A lot of people have soured on “news.” We wring our hands over the “biases” of information sources. We doubt that “democracy” actually works.
I believe that for 250 years, in a world of conflicting ideas and experiences, we have been good at figuring things out. Even without ideal, spoon-fed “news,” we have understood our own interests and reached essential agreement.
So why not today?
There will always be differences in what is reported by different news sources. Many times it will be difficult if not impossible for journalists to get the “whole story.” And from the beginning of the Republic most news sources have been partisan. One part of the “game of politics” has always been to operate one’s own propaganda network or to capture one already in existence. Many towns and cities had at least two papers, each leaning to a different party.
I’m not saying that most editors and journalists set out to be biased. They usually try to do justice to both sides of an event or dispute. They have their opinions, and they make personal choices about what to write and what facts are important. Everyone has ideas about what is credible, what needs to be is qualified, what is speculative, and what is poorly evidenced. Journalists are people with a job to do and, like the rest of us, they do it as well as they can.
Let’s accept this and see how to make the best of it. In this post I’m interested in how people like us can play our roles as citizens in a news environment, where many of our primary sources lean partisan.
Only suggestions: When the government is basically controlled by Republicans, read the “liberal” press and when the government is controlled by Democrats, get some of your news from the “conservative” side. Particularly give the Party out of power a good listen. The government will always be able to get its side of things out to its voters, and any in the general public willing to listen. The problem is how well the other side is heard outside of its own echo chamber. That is, if you are a Republican and the government is Republican, watch MSNBC. And, similarly, I suggest, Democrats, during a Democratic Party government, you should watch Fox News. All governments are likely to overreach, to get ahead of the evidence, to take their own ideology too seriously and to over-value their own experience in the world. The “opposition press” helps get “the rest of the story” out. It is their reporting that holds the present government accountable, even if they do “lay it on” a bit thick.
I’m saying this because I have confidence in people. When Americans recognize that what they read leans one way, they adjust, keep their balance, become skeptical. An intelligent citizen with a good general sense of what is going on and an ability to identify loaded word choices, can read between the lines and not be mindlessly “fooled” by either side.
(And if I’ve just blown up your trust in what I’m saying, because you question whether US citizens are intelligent, then raise hell about what we are offering as “education” in this country and think long and hard about what it means to be intelligent and how we can get to a point where most of us ARE intelligent. Hint: the answer isn’t getting everyone to agree with you.)

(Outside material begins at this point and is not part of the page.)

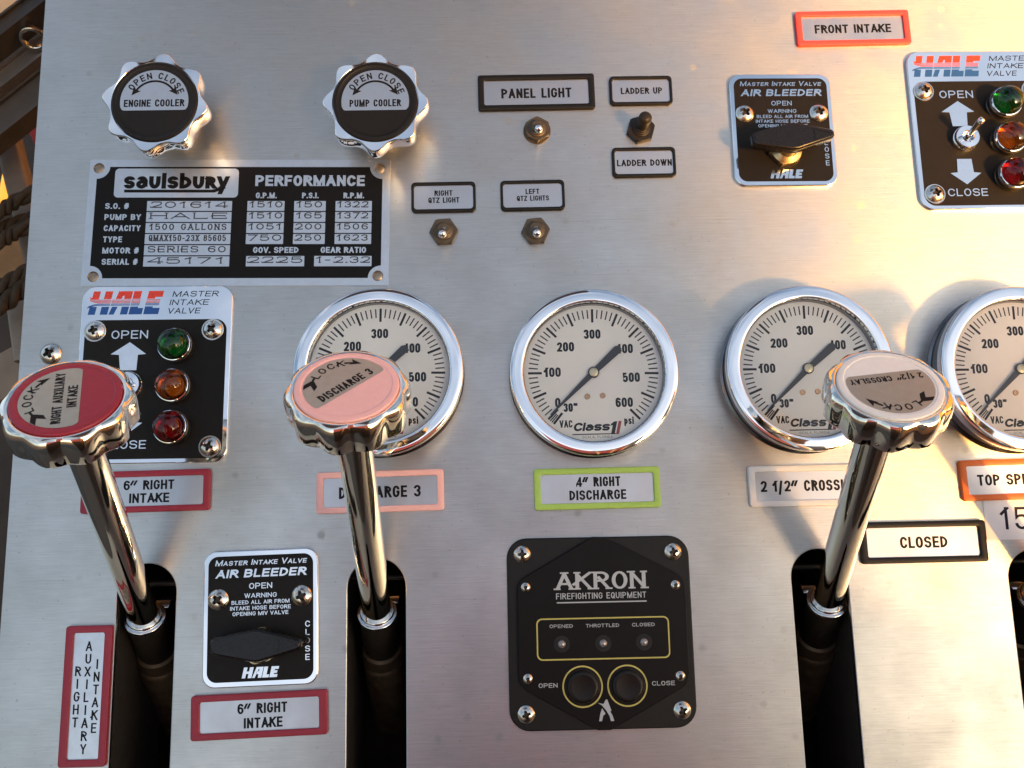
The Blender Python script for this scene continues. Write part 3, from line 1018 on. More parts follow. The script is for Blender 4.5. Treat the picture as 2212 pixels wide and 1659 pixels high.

This obviously isn’t a perfect strategy. And there is more you can do to be well informed. Perhaps you have identified a truly neutral news source. Keep looking for alternative sources of news and read more of the “long news” in journals and scholarly sources that claim to be “fact checked” or evidence-based.”
Oh, and also don’t lose your partisanship. Be a responsible partisan. We need two parties. There is more than one path forward that needs to be considered and, when chosen, is worthy of citizen support. Actually, members of a political party need to be their party’s chief critics. Both parties need citizen criticism and ethical judgement from their own members. That’s how we control the ambitions and flaws of our leaders—critical support from friends and strong supporters. And the occasional vote in protest. Voting against one or more of one’s own party’s candidates is how Americans have always made free elections work.
All this, it seems to me, is particularly necessary at this moment in our history. I think that the present government has gone “off the rails” and that most thoughtful people will see this and try to do something about it, provided that they read/hear more than just Fox News.
By the way, just before pushing the “send” button, I thought about something else. Maybe we should do less personally arguing with each other and instead suggest (maybe earnestly) that we both read outside our own normal reach. We could ask each other for suggestions.)